Direction
Extract every entry word for word. Skip the pictures.

Data listing:

_ _ _ _

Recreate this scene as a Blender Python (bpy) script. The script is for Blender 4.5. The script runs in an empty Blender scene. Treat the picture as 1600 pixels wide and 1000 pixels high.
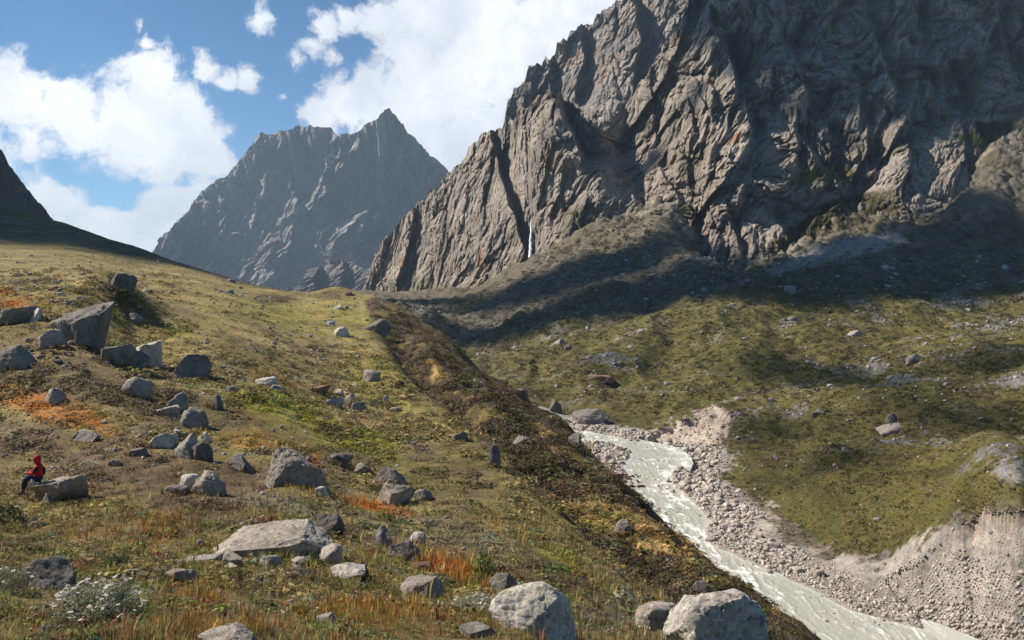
import bpy, bmesh, math, random, time
import numpy as np
from mathutils import Vector
T0 = time.time()
random.seed(7); RNG = np.random.default_rng(11)
# ------------------------------------------------------------------ camera, sky, sun, exposure
F = 1256.0; HZ = 430.0                      # focal length in photo pixels, row of the horizon
sc = bpy.context.scene
cam = bpy.data.cameras.new('camera'); camo = bpy.data.objects.new('camera', cam)
sc.collection.objects.link(camo); sc.camera = camo
camo.location = (0, 0, 0); camo.rotation_euler = (math.pi/2, 0, 0)
cam.sensor_width = 36; cam.lens = 36*F/1600; cam.shift_y = -(500-HZ)/1600
cam.clip_start = 0.2; cam.clip_end = 20000
sc.view_settings.view_transform = 'Standard'; sc.view_settings.look = 'None'
sc.view_settings.exposure = 0.6; sc.view_settings.gamma = 1
SUN_EL = math.radians(43); SUN_AZ = math.radians(-73)     # azimuth from the view axis, left negative
SUNV = np.array([math.sin(SUN_AZ)*math.cos(SUN_EL), math.cos(SUN_AZ)*math.cos(SUN_EL), math.sin(SUN_EL)])
sl = bpy.data.lights.new('sun', 'SUN'); sl.energy = 5.0; sl.angle = math.radians(0.5); sl.color = (1, 0.925, 0.81)
so = bpy.data.objects.new('sun', sl); sc.collection.objects.link(so); so.location = (-300, 100, 400)
so.rotation_euler = Vector(SUNV).to_track_quat('Z', 'Y').to_euler()
HAZE_DENSITY = 0.00007

def build_world():
    w = bpy.data.worlds.new('World'); sc.world = w; w.use_nodes = True
    nt = w.node_tree; N = nt.nodes; L = nt.links; N.clear()
    def mth(op, a, b=None, c=None, clamp=False):
        n = N.new('ShaderNodeMath'); n.operation = op; n.use_clamp = clamp
        for i, v in enumerate((a, b, c)):
            if v is None: continue
            if isinstance(v, (int, float)): n.inputs[i].default_value = v
            else: L.new(v, n.inputs[i])
        return n.outputs[0]
    out = N.new('ShaderNodeOutputWorld'); bg = N.new('ShaderNodeBackground')
    sky = N.new('ShaderNodeTexSky'); sky.sky_type = 'NISHITA'; sky.sun_disc = False
    sky.sun_elevation = SUN_EL; sky.sun_rotation = SUN_AZ; sky.altitude = 3800
    sky.air_density = 1.0; sky.dust_density = 0.35; sky.ozone_density = 1.2
    tc = N.new('ShaderNodeTexCoord')
    def noise(scale, detail, rough, vec, dim='3D'):
        n = N.new('ShaderNodeTexNoise'); n.inputs['Scale'].default_value = scale
        n.inputs['Detail'].default_value = detail; n.inputs['Roughness'].default_value = rough
        L.new(vec, n.inputs['Vector']); return n
    nd = noise(9, 9, 0.62, tc.outputs['Generated'])
    # warp the direction a little so cloud outlines curl
    sub = N.new('ShaderNodeVectorMath'); sub.operation = 'SUBTRACT'; L.new(nd.outputs['Color'], sub.inputs[0]); sub.inputs[1].default_value = (.5, .5, .5)
    scv = N.new('ShaderNodeVectorMath'); scv.operation = 'SCALE'; L.new(sub.outputs[0], scv.inputs[0]); scv.inputs[3].default_value = 0.075
    add = N.new('ShaderNodeVectorMath'); L.new(tc.outputs['Generated'], add.inputs[0]); L.new(scv.outputs[0], add.inputs[1])
    D = add.outputs[0]
    # puffs: centre (px, py) on the sky, radius in px at the picture centre, weight
    P = [(-60,150,90,1),(30,150,72,1),(115,175,78,1),(55,215,60,.8),(195,190,70,1),(245,120,55,1),(240,205,88,1),(305,215,58,1),(150,215,60,.9),(325,245,38,.9),(280,160,50,1),
         (-90,260,90,.7),(10,240,50,.55),
         (60,300,42,.9),(100,335,48,1),(160,365,46,1),(265,320,48,1),(235,365,50,1),(300,290,34,.8),(205,385,40,.9),(20,330,40,.8),(-60,350,60,.9),
         (325,105,30,.85),(352,130,26,.8),(385,126,26,.75),(205,45,16,.6),(225,65,22,.7),
         (495,185,36,1),(540,172,55,1),(590,160,60,1),(620,210,75,1),(700,130,120,1),(670,45,95,1),(800,60,140,1),(740,210,95,1),(870,20,110,1),(625,70,55,.85),(930,-40,120,1),(760,-60,130,1),(690,260,70,1),
         (405,30,38,.72),(500,35,40,.72),(545,20,36,.74),(460,105,30,.65),(480,75,34,.65),(510,90,24,.6),(430,157,14,.6),(590,30,46,.8)]
    fld = None
    for (px, py, r, wgt) in P:
        d = Vector(((px-800)/F, 1, (HZ-py)/F)); rr = (r/F)/d.length; d.normalize()
        dist = N.new('ShaderNodeVectorMath'); dist.operation = 'DISTANCE'; L.new(D, dist.inputs[0]); dist.inputs[1].default_value = d
        v = mth('MULTIPLY_ADD', dist.outputs['Value'], -wgt/rr*0.62, wgt*1.08)
        fld = v if fld is None else mth('SMOOTH_MAX', fld, v, 0.12)
    n2 = noise(26, 10, 0.66, D); n3 = noise(5, 6, .55, D)
    f = mth('ADD', fld, mth('MULTIPLY_ADD', n2.outputs['Fac'], 1.15, -0.575))
    f = mth('ADD', f, mth('MULTIPLY_ADD', n3.outputs['Fac'], 0.5, -0.25))
    mask = N.new('ShaderNodeMapRange'); mask.interpolation_type = 'SMOOTHSTEP'; L.new(f, mask.inputs[0])
    mask.inputs[1].default_value = 0.40; mask.inputs[2].default_value = 0.70
    # shading painted into the puffs: noise blends bright and grey cloud colour
    shade = N.new('ShaderNodeMapRange'); L.new(mth('ADD', mth('MULTIPLY', n3.outputs['Fac'], .9), mth('MULTIPLY', n2.outputs['Fac'], .35)), shade.inputs[0])
    shade.inputs[1].default_value = .44; shade.inputs[2].default_value = .74
    cr = N.new('ShaderNodeMix'); cr.data_type = 'RGBA'; L.new(shade.outputs[0], cr.inputs[0])
    cr.inputs[6].default_value = (13.5, 13.6, 13.8, 1); cr.inputs[7].default_value = (8.3, 8.9, 9.9, 1)
    skc = N.new('ShaderNodeMix'); skc.data_type = 'RGBA'; skc.blend_type = 'MULTIPLY'; skc.inputs[0].default_value = 1
    L.new(sky.outputs[0], skc.inputs[6]); skc.inputs[7].default_value = (.74, 1.08, 1.22, 1)
    mx = N.new('ShaderNodeMix'); mx.data_type = 'RGBA'; L.new(mask.outputs[0], mx.inputs[0]); L.new(skc.outputs[2], mx.inputs[6]); L.new(cr.outputs[2], mx.inputs[7])
    L.new(mx.outputs[2], bg.inputs[0]); bg.inputs[1].default_value = 0.062; L.new(bg.outputs[0], out.inputs[0])
build_world()

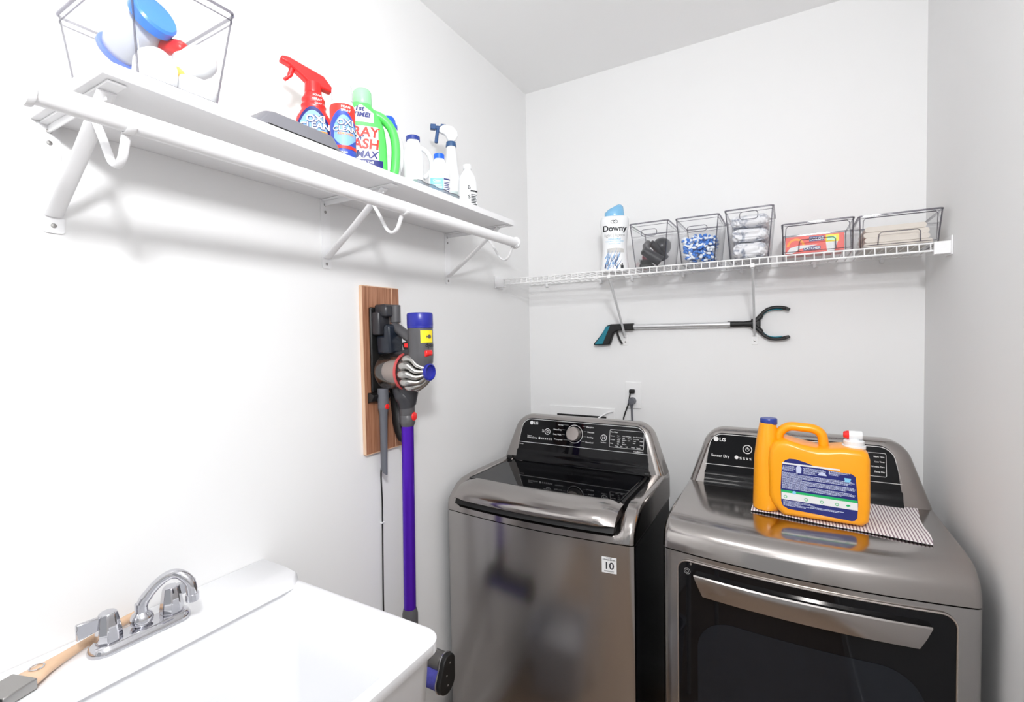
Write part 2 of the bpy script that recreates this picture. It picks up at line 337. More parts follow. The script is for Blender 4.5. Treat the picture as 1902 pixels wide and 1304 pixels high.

_ _ _ _

Answer for the task
Recreate this scene as a Blender Python (bpy) script. The script is for Blender 4.5. The script runs in an empty Blender scene. Treat the picture as 1600 pixels wide and 1000 pixels high.
import bpy, bmesh, math, random, time
import numpy as np
from mathutils import Vector
T0 = time.time()
random.seed(7); RNG = np.random.default_rng(11)
# ------------------------------------------------------------------ camera, sky, sun, exposure
F = 1256.0; HZ = 430.0                      # focal length in photo pixels, row of the horizon
sc = bpy.context.scene
cam = bpy.data.cameras.new('camera'); camo = bpy.data.objects.new('camera', cam)
sc.collection.objects.link(camo); sc.camera = camo
camo.location = (0, 0, 0); camo.rotation_euler = (math.pi/2, 0, 0)
cam.sensor_width = 36; cam.lens = 36*F/1600; cam.shift_y = -(500-HZ)/1600
cam.clip_start = 0.2; cam.clip_end = 20000
sc.view_settings.view_transform = 'Standard'; sc.view_settings.look = 'None'
sc.view_settings.exposure = 0.6; sc.view_settings.gamma = 1
SUN_EL = math.radians(43); SUN_AZ = math.radians(-73)     # azimuth from the view axis, left negative
SUNV = np.array([math.sin(SUN_AZ)*math.cos(SUN_EL), math.cos(SUN_AZ)*math.cos(SUN_EL), math.sin(SUN_EL)])
sl = bpy.data.lights.new('sun', 'SUN'); sl.energy = 5.0; sl.angle = math.radians(0.5); sl.color = (1, 0.925, 0.81)
so = bpy.data.objects.new('sun', sl); sc.collection.objects.link(so); so.location = (-300, 100, 400)
so.rotation_euler = Vector(SUNV).to_track_quat('Z', 'Y').to_euler()
HAZE_DENSITY = 0.00007

def build_world():
    w = bpy.data.worlds.new('World'); sc.world = w; w.use_nodes = True
    nt = w.node_tree; N = nt.nodes; L = nt.links; N.clear()
    def mth(op, a, b=None, c=None, clamp=False):
        n = N.new('ShaderNodeMath'); n.operation = op; n.use_clamp = clamp
        for i, v in enumerate((a, b, c)):
            if v is None: continue
            if isinstance(v, (int, float)): n.inputs[i].default_value = v
            else: L.new(v, n.inputs[i])
        return n.outputs[0]
    out = N.new('ShaderNodeOutputWorld'); bg = N.new('ShaderNodeBackground')
    sky = N.new('ShaderNodeTexSky'); sky.sky_type = 'NISHITA'; sky.sun_disc = False
    sky.sun_elevation = SUN_EL; sky.sun_rotation = SUN_AZ; sky.altitude = 3800
    sky.air_density = 1.0; sky.dust_density = 0.35; sky.ozone_density = 1.2
    tc = N.new('ShaderNodeTexCoord')
    def noise(scale, detail, rough, vec, dim='3D'):
        n = N.new('ShaderNodeTexNoise'); n.inputs['Scale'].default_value = scale
        n.inputs['Detail'].default_value = detail; n.inputs['Roughness'].default_value = rough
        L.new(vec, n.inputs['Vector']); return n
    nd = noise(9, 9, 0.62, tc.outputs['Generated'])
    # warp the direction a little so cloud outlines curl
    sub = N.new('ShaderNodeVectorMath'); sub.operation = 'SUBTRACT'; L.new(nd.outputs['Color'], sub.inputs[0]); sub.inputs[1].default_value = (.5, .5, .5)
    scv = N.new('ShaderNodeVectorMath'); scv.operation = 'SCALE'; L.new(sub.outputs[0], scv.inputs[0]); scv.inputs[3].default_value = 0.075
    add = N.new('ShaderNodeVectorMath'); L.new(tc.outputs['Generated'], add.inputs[0]); L.new(scv.outputs[0], add.inputs[1])
    D = add.outputs[0]
    # puffs: centre (px, py) on the sky, radius in px at the picture centre, weight
    P = [(-60,150,90,1),(30,150,72,1),(115,175,78,1),(55,215,60,.8),(195,190,70,1),(245,120,55,1),(240,205,88,1),(305,215,58,1),(150,215,60,.9),(325,245,38,.9),(280,160,50,1),
         (-90,260,90,.7),(10,240,50,.55),
         (60,300,42,.9),(100,335,48,1),(160,365,46,1),(265,320,48,1),(235,365,50,1),(300,290,34,.8),(205,385,40,.9),(20,330,40,.8),(-60,350,60,.9),
         (325,105,30,.85),(352,130,26,.8),(385,126,26,.75),(205,45,16,.6),(225,65,22,.7),
         (495,185,36,1),(540,172,55,1),(590,160,60,1),(620,210,75,1),(700,130,120,1),(670,45,95,1),(800,60,140,1),(740,210,95,1),(870,20,110,1),(625,70,55,.85),(930,-40,120,1),(760,-60,130,1),(690,260,70,1),
         (405,30,38,.72),(500,35,40,.72),(545,20,36,.74),(460,105,30,.65),(480,75,34,.65),(510,90,24,.6),(430,157,14,.6),(590,30,46,.8)]
    fld = None
    for (px, py, r, wgt) in P:
        d = Vector(((px-800)/F, 1, (HZ-py)/F)); rr = (r/F)/d.length; d.normalize()
        dist = N.new('ShaderNodeVectorMath'); dist.operation = 'DISTANCE'; L.new(D, dist.inputs[0]); dist.inputs[1].default_value = d
        v = mth('MULTIPLY_ADD', dist.outputs['Value'], -wgt/rr*0.62, wgt*1.08)
        fld = v if fld is None else mth('SMOOTH_MAX', fld, v, 0.12)
    n2 = noise(26, 10, 0.66, D); n3 = noise(5, 6, .55, D)
    f = mth('ADD', fld, mth('MULTIPLY_ADD', n2.outputs['Fac'], 1.15, -0.575))
    f = mth('ADD', f, mth('MULTIPLY_ADD', n3.outputs['Fac'], 0.5, -0.25))
    mask = N.new('ShaderNodeMapRange'); mask.interpolation_type = 'SMOOTHSTEP'; L.new(f, mask.inputs[0])
    mask.inputs[1].default_value = 0.40; mask.inputs[2].default_value = 0.70
    # shading painted into the puffs: noise blends bright and grey cloud colour
    shade = N.new('ShaderNodeMapRange'); L.new(mth('ADD', mth('MULTIPLY', n3.outputs['Fac'], .9), mth('MULTIPLY', n2.outputs['Fac'], .35)), shade.inputs[0])
    shade.inputs[1].default_value = .44; shade.inputs[2].default_value = .74
    cr = N.new('ShaderNodeMix'); cr.data_type = 'RGBA'; L.new(shade.outputs[0], cr.inputs[0])
    cr.inputs[6].default_value = (13.5, 13.6, 13.8, 1); cr.inputs[7].default_value = (8.3, 8.9, 9.9, 1)
    skc = N.new('ShaderNodeMix'); skc.data_type = 'RGBA'; skc.blend_type = 'MULTIPLY'; skc.inputs[0].default_value = 1
    L.new(sky.outputs[0], skc.inputs[6]); skc.inputs[7].default_value = (.74, 1.08, 1.22, 1)
    mx = N.new('ShaderNodeMix'); mx.data_type = 'RGBA'; L.new(mask.outputs[0], mx.inputs[0]); L.new(skc.outputs[2], mx.inputs[6]); L.new(cr.outputs[2], mx.inputs[7])
    L.new(mx.outputs[2], bg.inputs[0]); bg.inputs[1].default_value = 0.062; L.new(bg.outputs[0], out.inputs[0])
build_world()

Write part 2 of the bpy script that recreates this picture. It picks up at line 337. More parts follow. The script is for Blender 4.5. Treat the picture as 1902 pixels wide and 1304 pixels high.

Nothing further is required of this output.